▶ GIVEN MATERIAL

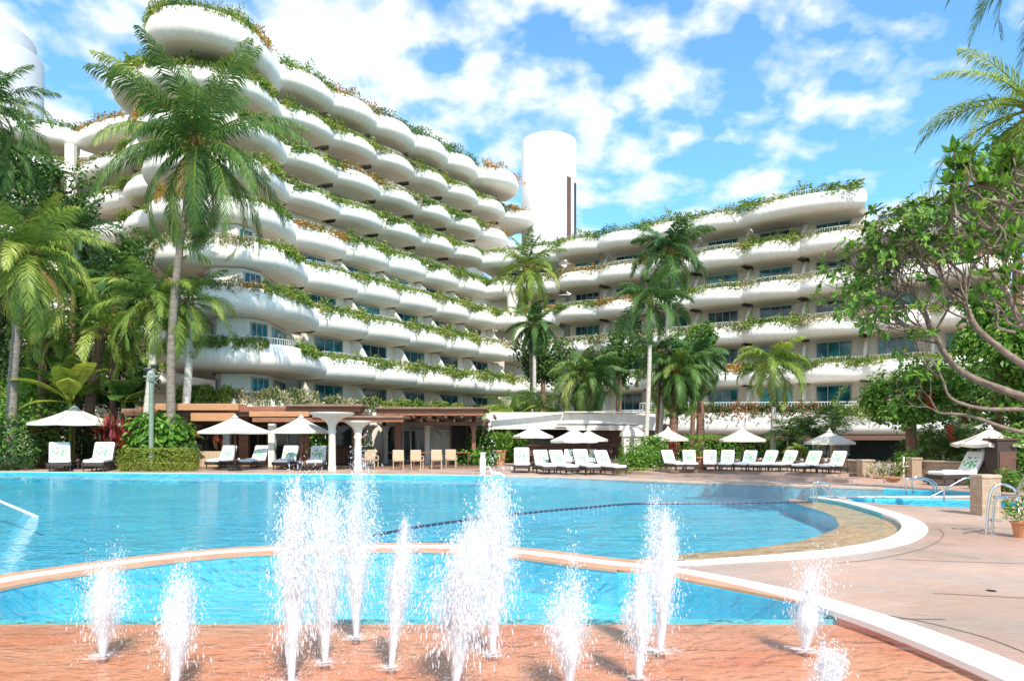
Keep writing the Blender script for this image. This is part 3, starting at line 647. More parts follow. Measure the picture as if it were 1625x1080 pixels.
slab('roof', 594, 772, 645.5, 649, 35.6, 5, 'slate'); slab('roof_fascia', 597, 768, 648.5, 659.5, 35.8, .2, 'brown')
slab('roof_fascia', 640, 775, 668, 675, 36.6, .25, 'brown2')
mb = MB()
for i in range(15):
    x = -12.4 + i * .82; mb.box((x, 37.4, 2.62), (.10, 4.2, .16))
for i in range(7):
    x = -6.4 + i * .85; mb.box((x, 38, 2.45), (.09, 4.0, .14))
mb.build('rafter', M['brown2'], rest)
# curved thin eaves at left end
cv = catmull([W(186, 655, 36.5), W(205, 651, 35.8), W(232, 646.5, 35.3), W(262, 643, 35)], 6)
mb = MB(); mb.grid([[p + Vector((0, 0, .06)) for p in cv], [p - Vector((0, 0, .10)) for p in cv], [p + Vector((.3, 4, -.1)) for p in cv], [p + Vector((.3, 4, .06)) for p in cv]], False); mb.build('roof_fascia', M['blind'], rest)
def column(px, py_base, py_cap, r, flare, d=None, flat=False):
    b = G(px, py_base); zc = W(px, py_cap, b.y).z; mb = MB(); R_ = []
    s = [(0, r * 1.12), (.08, r * 1.12), (.1, r), (.66, r * .95), (.70, r * 1.25), (.715, r * 1.0)]
    prof = [(q, t * zc) for t, q in s]
    for i in range(9):
        u = i / 8; prof.append((lerp(r, flare, u ** 2.2), lerp(.72, 1.0, u ** .75) * zc))
    prof.append((flare, zc + .08))
    mb.lathe(prof, 20, (b.x, b.y, 0)); return mb.build('column', M['plaster'], rest, smooth=True)
column(527, 747, 657, .165, 1.0); column(568, 746, 670, .17, .62); column(678, 738, 662, .17, .85)
column(752, 737, 668, .15, .6); column(612, 737, 672, .14, .5); column(585, 738, 676, .17, .5); column(704, 736, 684, .17, .5)
for px, yb, yt in ((432, 742, 672), (360, 740, 672)):
    b = G(px, yb); mb = MB(); mb.box((b.x, b.y, (W(px, yt, b.y).z) / 2), (.32, .32, W(px, yt, b.y).z), bev=.02); mb.build('column', M['plaster'], rest)
for px, w_ in ((388, .5), (484, .55), (562, .2), (632, .3), (300, .3), (752, .2)):
    b = Vector(((px - CX) * 37.2 / F, 37.2, 0)); mb = MB(); mb.box((b.x, b.y, 1.35), (w_, .3, 2.7)); mb.build('timber_post', M['brown'], rest)
# back walls
mb = MB(); mb.box((-14.2, 39.6, 1.5), (11.6, .3, 3.0)); mb.build('back_wall', M['brown'], rest)
mb = MB(); mb.box((-5.2, 40.3, 1.5), (6.6, .3, 3.0)); mb.build('back_wall', M['plaster'], rest)
mb = MB(); mb.box((-10.2, 37.8, .035), (19, 8.0, .07)); mb.build('floor', surf('restaurant_floor', (.22, .12, .08), (.3, .18, .12), 2, .4), rest)
def glazed(px0, px1, py0, py1, d, n, mat='darkglass', frame='frame'):
    a, b = W(px0, py0, d), W(px1, py1, d); mb = MB(); mb.box(((a.x + b.x) / 2, d, (a.z + b.z) / 2), (b.x - a.x, .06, a.z - b.z)); g = mb.build('glass_door', M[mat], rest)
    f = MB()
    for i in range(n + 1): f.box((lerp(a.x, b.x, i / n), d - .05, (a.z + b.z) / 2), (.09, .08, a.z - b.z))
    for z in (a.z, b.z): f.box(((a.x + b.x) / 2, d - .052, z), (b.x - a.x + .1, .08, .1))
    f.build('door_frame', M[frame], g)
glazed(302, 345, 672, 735, 39.2, 2, frame='brown'); glazed(395, 425, 676, 735, 39.0, 2, frame='brown'); glazed(437, 478, 679, 736, 38.9, 2)
glazed(496, 524, 678, 738, 38.8, 1); glazed(534, 562, 676, 742, 38.6, 1); glazed(608, 628, 676, 730, 39.8, 1); glazed(640, 676, 682, 730, 39.9, 3); glazed(716, 766, 672, 730, 39.7, 2, 'dark', 'brown2')
for px, w_, h in ((545, .9, .95), (520, .6, .8), (470, .9, .9)):
    mb = MB(); b = W(px, 740, 37.8); mb.box((b.x, 37.8, h / 2 + .07), (w_, .5, h), bev=.05); mb.box((b.x, 37.8, h + .12), (w_ * 1.1, .6, .06)); mb.build('service_counter', M['brown2'], rest)
for px in (500, 540, 610, 690):
    mb = MB(); b = W(px, 668, 37); mb.tube([b + Vector((0, 0, .5)), b], .012, 4); mb.lathe([(.02, .0), (.09, -.05), (.12, -.18), (.08, -.26)], 10, b); mb.build('hanging_lamp', M['black'], rest)
for i, (px, py) in enumerate(((300, 651), (333, 646), (470, 648))):
    pass
# timber slat wall / bench between the columns and the pool
mb = MB(); mb.box((-15.6, 35.4, .42), (1.6, .12, .84)); 
for i in range(8): mb.box((-16.3 + i * .2, 35.32, .42), (.12, .06, .80))
solid('slatted_screen', 'low pale slatted timber screen behind the leftmost lounger of the middle four', 'screen', mb, M['palewicker'], (-15.6, 35.4, 0))

# ---- white canopy + bar under it
can = thing('shade_canopy', 'long flat white shade canopy on a thin white post at the centre', 'canopy', (3.8, 43, 0))
a, b = W(772, 657, 42), W(1045, 657, 42)
fc = catmull([W(772, 655, 42.0), W(840, 657.5, 41.8), (W(905, 659.5, 41.6)), W(980, 658, 41.7), W(1046, 655, 42)], 6)
mb = MB(); mb.grid([[Vector((p.x, p.y, 2.98 + .0)) for p in fc], [Vector((p.x, p.y - .02, 1.98)) for p in fc], [Vector((p.x, p.y + .1, 1.98)) for p in fc], [Vector((p.x, p.y + 2.5, 2.98)) for p in fc], [Vector((p.x, p.y, 2.98)) for p in fc]])
mb.build('fascia', M['whiteR'], can)
mb = MB(); p0 = W(895, 655, 41.5); p1 = W(1046, 652, 41.7); mb.box(((p0.x + p1.x) / 2, 41.45, 3.06), (p1.x - p0.x, .5, .07)); mb.box((W(835, 0, 41).x, 41.4, 3.02), (4.4, .3, .05)); mb.build('top_trim', M['white'], can)
mb = MB(); p0 = W(782, 676, 41.3)
mb.grid([[Vector((x, 41.2, 2.18)) for x in (-1.1, 3.2)], [Vector((x, 40.2, 2.02)) for x in (-1.1, 3.2)], [Vector((x, 40.2, 1.96)) for x in (-1.1, 3.2)], [Vector((x, 41.2, 2.1)) for x in (-1.1, 3.2)]], True)
mb.grid([[Vector((x, 41.2, 2.38)) for x in (2.6, 7.4)], [Vector((x, 40.3, 2.32)) for x in (2.6, 7.4)], [Vector((x, 40.3, 2.26)) for x in (2.6, 7.4)], [Vector((x, 41.2, 2.3)) for x in (2.6, 7.4)]], True)
mb.build('awning', M['white'], can)
for px in (777, 1044):
    mb = MB(); p = W(px, 700, 41.3); mb.box((p.x, 41.3, 1.45), (.14, .14, 2.9)); mb.build('post', M['white'], can)
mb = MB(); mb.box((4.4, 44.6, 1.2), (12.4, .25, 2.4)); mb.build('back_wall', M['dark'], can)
mb = MB(); mb.box((7.0, 43.8, 1.1), (5.5, .2, 2.2)); mb.build('timber_panel', M['brown2'], can)
mb = MB(); mb.box((3.6, 43.9, 1.0), (6.0, .2, .9)); mb.build('bar_window', M['darkglass'], can)
mb = MB(); mb.box((3.4, 43.0, .55), (5.6, .5, 1.0)); mb.box((3.4, 42.9, 1.07), (5.9, .8, .07)); mb.build('bar_counter', M['brown2'], can)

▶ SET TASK
Only the lines from the one holding "mb = MB(); mb.box((4.4, 44.6, 1.2), (12.4, .25, 2.4));" through the end of the listing should be given again, exactly and with both ends included.

▶ RESULT FOR THIS EXERCISE
mb = MB(); mb.box((4.4, 44.6, 1.2), (12.4, .25, 2.4)); mb.build('back_wall', M['dark'], can)
mb = MB(); mb.box((7.0, 43.8, 1.1), (5.5, .2, 2.2)); mb.build('timber_panel', M['brown2'], can)
mb = MB(); mb.box((3.6, 43.9, 1.0), (6.0, .2, .9)); mb.build('bar_window', M['darkglass'], can)
mb = MB(); mb.box((3.4, 43.0, .55), (5.6, .5, 1.0)); mb.box((3.4, 42.9, 1.07), (5.9, .8, .07)); mb.build('bar_counter', M['brown2'], can)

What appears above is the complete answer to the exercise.